Sob o título de “A elite nunca entendeu o Conselheiro”, Nicolau Sevcenko,
doutor em história pela USP, fala sobre Euclides na mesma revista:
“Quando começou a escrever
n´O Estado de São Paulo sobre Canudos, assumiu a visão oficial de que aquilo
era uma rebelião antirrepublicana. Chegando em Canudos, as coisas começaram a mudar, porque ele viu quem, de fato, eram aqueles homens e mulheres que
representavam a comunidade de Belo Monte, viu que forma de luta eles conduziam
e porque estavam lutando. Ele se deu conta de que a situação era o reverso: o
governo federal era opressivo e reacionário. Eram as vozes canudenses que
falavam de um Brasil igualitário, de respeito social, humano e ambiental.

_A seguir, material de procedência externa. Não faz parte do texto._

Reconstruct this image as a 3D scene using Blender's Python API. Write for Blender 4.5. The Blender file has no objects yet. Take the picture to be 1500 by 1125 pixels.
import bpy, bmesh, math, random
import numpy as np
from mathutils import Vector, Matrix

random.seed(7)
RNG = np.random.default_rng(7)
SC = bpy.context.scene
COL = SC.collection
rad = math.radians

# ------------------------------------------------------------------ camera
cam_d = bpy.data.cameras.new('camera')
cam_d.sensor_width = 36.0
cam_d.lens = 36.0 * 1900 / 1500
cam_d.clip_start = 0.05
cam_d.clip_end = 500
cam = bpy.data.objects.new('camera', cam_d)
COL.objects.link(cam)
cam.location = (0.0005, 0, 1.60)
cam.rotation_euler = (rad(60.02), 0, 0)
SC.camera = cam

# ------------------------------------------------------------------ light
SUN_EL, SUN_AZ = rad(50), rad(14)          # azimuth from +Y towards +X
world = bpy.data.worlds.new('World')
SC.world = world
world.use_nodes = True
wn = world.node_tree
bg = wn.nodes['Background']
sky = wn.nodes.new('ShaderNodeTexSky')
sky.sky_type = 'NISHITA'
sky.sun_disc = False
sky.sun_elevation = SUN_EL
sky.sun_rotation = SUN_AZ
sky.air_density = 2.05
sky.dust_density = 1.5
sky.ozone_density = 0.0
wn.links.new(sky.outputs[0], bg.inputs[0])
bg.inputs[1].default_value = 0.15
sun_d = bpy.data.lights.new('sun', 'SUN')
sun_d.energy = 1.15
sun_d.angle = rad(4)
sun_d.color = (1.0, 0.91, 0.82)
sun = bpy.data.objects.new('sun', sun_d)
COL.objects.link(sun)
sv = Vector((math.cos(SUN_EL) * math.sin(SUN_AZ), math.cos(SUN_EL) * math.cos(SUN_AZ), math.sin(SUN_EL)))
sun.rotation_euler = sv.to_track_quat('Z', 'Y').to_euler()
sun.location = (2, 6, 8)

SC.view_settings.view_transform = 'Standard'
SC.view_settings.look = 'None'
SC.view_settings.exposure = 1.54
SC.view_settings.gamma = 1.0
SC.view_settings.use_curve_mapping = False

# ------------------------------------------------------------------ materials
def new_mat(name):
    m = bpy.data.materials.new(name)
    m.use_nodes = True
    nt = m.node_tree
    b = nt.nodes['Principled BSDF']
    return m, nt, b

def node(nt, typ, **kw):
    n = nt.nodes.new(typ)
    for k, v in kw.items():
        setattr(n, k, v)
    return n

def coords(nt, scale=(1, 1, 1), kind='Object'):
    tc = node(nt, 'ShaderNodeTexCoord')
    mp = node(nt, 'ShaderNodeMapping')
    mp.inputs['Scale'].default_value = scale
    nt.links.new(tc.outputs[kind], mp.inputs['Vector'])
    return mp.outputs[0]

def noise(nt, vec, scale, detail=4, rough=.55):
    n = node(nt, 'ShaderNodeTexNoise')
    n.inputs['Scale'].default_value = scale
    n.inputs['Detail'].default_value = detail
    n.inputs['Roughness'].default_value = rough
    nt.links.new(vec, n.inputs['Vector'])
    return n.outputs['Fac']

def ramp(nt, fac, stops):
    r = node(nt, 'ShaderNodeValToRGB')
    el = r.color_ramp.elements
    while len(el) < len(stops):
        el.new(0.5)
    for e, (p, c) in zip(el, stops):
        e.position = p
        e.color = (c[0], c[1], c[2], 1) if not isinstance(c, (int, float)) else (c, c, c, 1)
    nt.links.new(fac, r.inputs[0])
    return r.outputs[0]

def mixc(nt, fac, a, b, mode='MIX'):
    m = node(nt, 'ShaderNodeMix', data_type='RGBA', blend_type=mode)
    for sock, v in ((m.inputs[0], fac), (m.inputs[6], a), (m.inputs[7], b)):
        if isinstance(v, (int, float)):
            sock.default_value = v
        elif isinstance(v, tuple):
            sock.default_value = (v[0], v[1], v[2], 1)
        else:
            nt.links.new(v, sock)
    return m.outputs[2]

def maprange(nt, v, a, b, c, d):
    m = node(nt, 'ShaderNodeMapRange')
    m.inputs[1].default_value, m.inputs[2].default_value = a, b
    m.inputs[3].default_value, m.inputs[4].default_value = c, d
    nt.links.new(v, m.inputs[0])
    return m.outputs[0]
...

Euclides foi o primeiro escritor a fazer essa virada de posição.
Até hoje foi um fato inigualável pela coragem, lucidez e profundidade
com que ele entrou no mérito dessa situação de desencontro entre a elite e a
população.”
Esse é o ponto. Em mais de
três décadas que dedicamos à defesa jurídica do povo pobre sem-terra e
sem-teto, nós só conseguimos convencer juízes/as a se deslocarem ao lugar onde
o conflito indicado no processo judicial estava se verificando, por três vezes.

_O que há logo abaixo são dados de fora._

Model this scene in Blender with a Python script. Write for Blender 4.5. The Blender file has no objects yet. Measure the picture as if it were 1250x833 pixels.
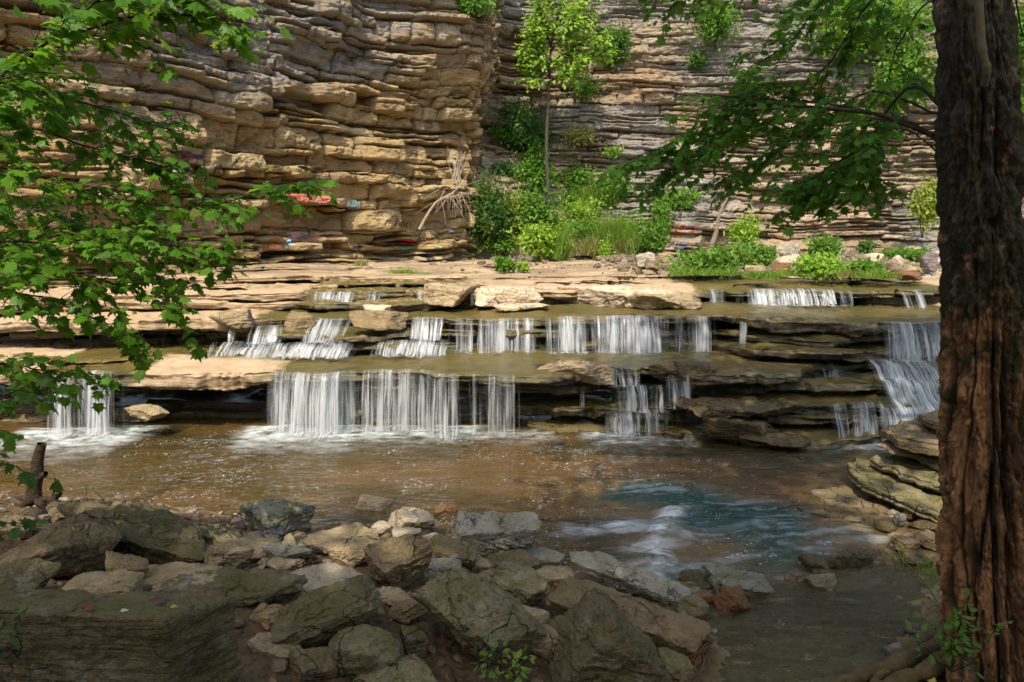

Em nenhuma delas, houve decisão favorável a quem pretendia expulsar as
multidões identificadas como rés nesses processos. Isso não se deveu a qualquer
tipo de “compaixão” com as/os pobres. Por mais parcial que a interpretação da
lei se mostre em favor de direitos patrimoniais, o que ocorreu nesses casos foi
o reconhecimento de quanto o mau exercício desses direitos entra em conflito,
viola e fere direitos humanos fundamentais.
O Poder Legislativo, a
Administração Pública e o Judiciário, assim, se mudassem o seu lugar social,
levantassem das suas cadeiras e mesas, saíssem nem que fosse um pouco do seu
conforto e do seu ar condicionado, para olhar e avaliar de perto as causas dos
conflitos sobre terra e a gente sem-terra no espaço físico onde tudo isso
realmente acontece, a aplicação das leis sobre reforma agrária e outras
relacionadas com o respeito devido à dignidade humana e à cidadania, sairia de
dentro dos códigos e das gavetas e não prosseguiria, por sua ausência, sendo
causa dos muitos velórios onde a sua vigência é desrespeitada.